Following grafs: Let's not forget the GOP stalling Obama's TSA head nomination,
voting against some security funding increases, etc.

Beyond that, let's not forget the blindsight of trying to paper over old errors,
in the bureaucracy.

Beyond that, let's not forget that in, at least some cases, we ARE making new
enemies, by engaging in wars of choice, firing Predators and even worse, cruise
missiles, somewhat willy nilly, etc.

I don't expect perfection in foreign policy. I do expect less politicization,
along with less counter-politicization from the man who promised change.

Take David Broder, make him 25-30 years younger, throw in a healthy dash of
"earnestness," make him a bit more conservative, and you have David Brooks.

And, in this case, as so often with him, the "god that failed" is the god of
simplemindedness in punditry.

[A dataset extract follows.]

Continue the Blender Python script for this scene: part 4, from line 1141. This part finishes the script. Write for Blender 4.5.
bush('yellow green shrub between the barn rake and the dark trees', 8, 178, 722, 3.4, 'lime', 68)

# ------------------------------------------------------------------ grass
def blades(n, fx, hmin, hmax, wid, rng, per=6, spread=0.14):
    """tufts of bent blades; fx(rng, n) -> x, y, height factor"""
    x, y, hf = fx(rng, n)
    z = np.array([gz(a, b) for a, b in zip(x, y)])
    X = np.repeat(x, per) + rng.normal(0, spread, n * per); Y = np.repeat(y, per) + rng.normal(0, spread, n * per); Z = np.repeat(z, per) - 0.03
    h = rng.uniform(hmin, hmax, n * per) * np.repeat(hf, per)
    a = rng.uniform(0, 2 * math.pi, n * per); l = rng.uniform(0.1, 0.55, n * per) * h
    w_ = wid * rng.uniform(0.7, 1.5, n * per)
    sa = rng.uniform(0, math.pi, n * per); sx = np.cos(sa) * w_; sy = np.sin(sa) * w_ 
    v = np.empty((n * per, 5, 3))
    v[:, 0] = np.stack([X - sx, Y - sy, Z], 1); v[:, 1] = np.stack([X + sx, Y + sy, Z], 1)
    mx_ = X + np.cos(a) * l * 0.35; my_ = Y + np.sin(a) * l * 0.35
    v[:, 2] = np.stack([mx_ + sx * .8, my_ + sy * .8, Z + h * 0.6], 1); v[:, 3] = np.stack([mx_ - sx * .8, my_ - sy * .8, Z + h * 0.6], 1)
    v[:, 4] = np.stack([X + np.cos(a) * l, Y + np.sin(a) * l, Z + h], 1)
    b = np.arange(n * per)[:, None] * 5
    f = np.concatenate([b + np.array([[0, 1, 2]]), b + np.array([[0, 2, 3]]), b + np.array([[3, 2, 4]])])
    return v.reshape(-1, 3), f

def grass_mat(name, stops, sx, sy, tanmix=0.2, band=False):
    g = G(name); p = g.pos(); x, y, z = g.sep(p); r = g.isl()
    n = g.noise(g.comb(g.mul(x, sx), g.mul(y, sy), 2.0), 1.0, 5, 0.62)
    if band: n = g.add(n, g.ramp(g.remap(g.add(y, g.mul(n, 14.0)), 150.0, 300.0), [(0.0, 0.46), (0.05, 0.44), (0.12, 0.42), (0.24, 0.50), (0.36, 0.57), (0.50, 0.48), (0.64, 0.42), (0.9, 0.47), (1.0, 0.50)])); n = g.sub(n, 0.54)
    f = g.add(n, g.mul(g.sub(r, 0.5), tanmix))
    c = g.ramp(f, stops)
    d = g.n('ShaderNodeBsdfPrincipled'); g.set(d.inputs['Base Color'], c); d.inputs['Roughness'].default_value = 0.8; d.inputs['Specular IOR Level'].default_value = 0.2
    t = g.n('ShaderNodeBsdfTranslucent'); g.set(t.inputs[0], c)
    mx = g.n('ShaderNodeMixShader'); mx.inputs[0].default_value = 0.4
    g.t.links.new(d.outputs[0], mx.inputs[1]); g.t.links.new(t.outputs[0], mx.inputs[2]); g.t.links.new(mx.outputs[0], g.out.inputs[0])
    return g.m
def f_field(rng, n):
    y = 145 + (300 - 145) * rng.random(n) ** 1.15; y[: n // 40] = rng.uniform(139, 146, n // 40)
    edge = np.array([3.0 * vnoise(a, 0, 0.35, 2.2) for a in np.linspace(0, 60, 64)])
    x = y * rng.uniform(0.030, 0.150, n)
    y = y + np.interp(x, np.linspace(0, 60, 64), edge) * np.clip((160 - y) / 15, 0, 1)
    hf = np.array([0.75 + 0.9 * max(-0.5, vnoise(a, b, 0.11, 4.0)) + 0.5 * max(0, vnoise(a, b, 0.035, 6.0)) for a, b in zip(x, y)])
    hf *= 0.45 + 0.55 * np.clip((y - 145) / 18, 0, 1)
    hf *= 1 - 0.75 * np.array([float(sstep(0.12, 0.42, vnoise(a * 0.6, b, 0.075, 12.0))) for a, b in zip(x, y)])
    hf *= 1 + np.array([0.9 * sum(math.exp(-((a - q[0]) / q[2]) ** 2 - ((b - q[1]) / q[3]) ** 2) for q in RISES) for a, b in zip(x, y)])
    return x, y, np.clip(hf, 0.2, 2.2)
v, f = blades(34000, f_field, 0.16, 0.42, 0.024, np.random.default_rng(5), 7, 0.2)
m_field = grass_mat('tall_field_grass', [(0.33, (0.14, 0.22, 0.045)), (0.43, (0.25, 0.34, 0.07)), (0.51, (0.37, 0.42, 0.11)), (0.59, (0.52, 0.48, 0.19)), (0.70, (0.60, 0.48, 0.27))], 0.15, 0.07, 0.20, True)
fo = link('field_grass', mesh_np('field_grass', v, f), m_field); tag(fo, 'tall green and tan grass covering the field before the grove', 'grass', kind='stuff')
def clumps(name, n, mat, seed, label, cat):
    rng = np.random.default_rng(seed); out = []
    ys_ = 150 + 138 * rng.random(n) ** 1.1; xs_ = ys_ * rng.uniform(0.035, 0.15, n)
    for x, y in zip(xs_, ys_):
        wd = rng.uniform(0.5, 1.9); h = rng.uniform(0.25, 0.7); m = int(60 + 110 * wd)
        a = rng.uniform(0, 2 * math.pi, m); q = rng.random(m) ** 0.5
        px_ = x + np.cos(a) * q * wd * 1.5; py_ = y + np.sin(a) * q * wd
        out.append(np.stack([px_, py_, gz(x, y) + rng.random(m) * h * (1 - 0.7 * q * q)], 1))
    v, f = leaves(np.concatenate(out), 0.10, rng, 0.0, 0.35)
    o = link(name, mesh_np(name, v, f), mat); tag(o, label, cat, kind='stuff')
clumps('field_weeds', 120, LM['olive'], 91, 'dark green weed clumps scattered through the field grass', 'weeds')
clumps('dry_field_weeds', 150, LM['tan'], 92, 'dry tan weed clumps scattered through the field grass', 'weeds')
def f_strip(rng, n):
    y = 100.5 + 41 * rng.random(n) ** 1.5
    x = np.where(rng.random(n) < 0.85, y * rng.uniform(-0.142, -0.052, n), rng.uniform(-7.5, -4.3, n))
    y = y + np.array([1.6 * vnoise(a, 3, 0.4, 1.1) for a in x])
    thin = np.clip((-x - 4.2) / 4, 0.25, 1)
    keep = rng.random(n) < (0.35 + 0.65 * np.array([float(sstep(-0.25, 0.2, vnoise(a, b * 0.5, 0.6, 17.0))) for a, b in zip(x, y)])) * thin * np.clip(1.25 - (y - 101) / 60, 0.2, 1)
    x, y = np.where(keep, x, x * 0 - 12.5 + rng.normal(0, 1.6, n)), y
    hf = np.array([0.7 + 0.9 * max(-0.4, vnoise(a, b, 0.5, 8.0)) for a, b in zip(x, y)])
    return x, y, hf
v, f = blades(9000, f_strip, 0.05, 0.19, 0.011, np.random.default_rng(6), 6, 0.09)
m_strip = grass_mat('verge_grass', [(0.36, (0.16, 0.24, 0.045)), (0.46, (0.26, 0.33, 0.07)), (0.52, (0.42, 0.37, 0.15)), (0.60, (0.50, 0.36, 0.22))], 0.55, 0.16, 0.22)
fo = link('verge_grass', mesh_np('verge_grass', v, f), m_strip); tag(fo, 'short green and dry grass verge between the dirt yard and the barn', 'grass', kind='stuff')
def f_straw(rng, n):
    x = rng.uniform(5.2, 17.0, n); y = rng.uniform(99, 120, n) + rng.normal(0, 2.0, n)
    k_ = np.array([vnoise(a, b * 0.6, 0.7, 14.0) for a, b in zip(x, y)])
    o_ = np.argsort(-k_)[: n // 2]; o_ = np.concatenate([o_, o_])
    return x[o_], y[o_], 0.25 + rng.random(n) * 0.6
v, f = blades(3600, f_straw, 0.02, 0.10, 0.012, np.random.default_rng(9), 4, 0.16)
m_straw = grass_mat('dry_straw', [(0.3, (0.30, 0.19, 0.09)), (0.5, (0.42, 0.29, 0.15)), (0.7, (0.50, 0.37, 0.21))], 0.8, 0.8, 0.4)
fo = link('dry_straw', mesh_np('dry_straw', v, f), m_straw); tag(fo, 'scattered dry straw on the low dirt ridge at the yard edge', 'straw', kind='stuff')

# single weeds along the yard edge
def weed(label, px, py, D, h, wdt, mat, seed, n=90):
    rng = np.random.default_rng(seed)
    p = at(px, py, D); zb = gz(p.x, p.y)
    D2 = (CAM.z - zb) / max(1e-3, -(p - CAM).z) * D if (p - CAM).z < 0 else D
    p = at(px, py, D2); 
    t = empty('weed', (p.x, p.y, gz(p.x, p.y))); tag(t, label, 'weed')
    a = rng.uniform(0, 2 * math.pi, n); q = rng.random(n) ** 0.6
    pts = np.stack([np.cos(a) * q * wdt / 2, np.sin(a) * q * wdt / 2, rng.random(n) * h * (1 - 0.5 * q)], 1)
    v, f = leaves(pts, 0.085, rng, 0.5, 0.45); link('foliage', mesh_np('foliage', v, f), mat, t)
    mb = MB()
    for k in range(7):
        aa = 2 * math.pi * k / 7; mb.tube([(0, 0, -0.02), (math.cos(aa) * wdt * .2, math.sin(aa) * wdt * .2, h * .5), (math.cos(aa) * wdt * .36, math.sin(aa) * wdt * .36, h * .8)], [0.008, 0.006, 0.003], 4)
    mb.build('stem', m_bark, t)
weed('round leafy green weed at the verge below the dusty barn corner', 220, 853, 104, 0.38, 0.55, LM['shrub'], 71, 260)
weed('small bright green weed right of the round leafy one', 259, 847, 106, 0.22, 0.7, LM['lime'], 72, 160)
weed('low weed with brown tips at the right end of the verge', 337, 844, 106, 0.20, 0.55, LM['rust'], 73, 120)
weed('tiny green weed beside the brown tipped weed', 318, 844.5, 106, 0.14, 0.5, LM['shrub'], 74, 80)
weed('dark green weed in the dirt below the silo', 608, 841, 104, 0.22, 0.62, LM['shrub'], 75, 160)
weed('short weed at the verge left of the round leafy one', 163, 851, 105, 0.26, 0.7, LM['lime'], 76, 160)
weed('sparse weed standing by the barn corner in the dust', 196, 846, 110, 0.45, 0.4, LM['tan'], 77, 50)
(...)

Of course, way too many Americans ARE
simpleminded. Per MOG, with his experience abroad, I have no doubt will still
lag Western Europe in that regard.

So, to some degree, Brooks is writing to America's lowest common denominator.

Beyond that, the REAL "god that failed," and continues to fail, as the failure
gift that keeps on giving, is the naive belief in American exceptionalism, a
belief to which I believe Mssr. Brooks is also not totally immune.

As Pogo said: "We have met the enemy and he is us."

Strangely, without mentioning the number of Brooks' usual problems that pop up in this column, Greenwald likes it.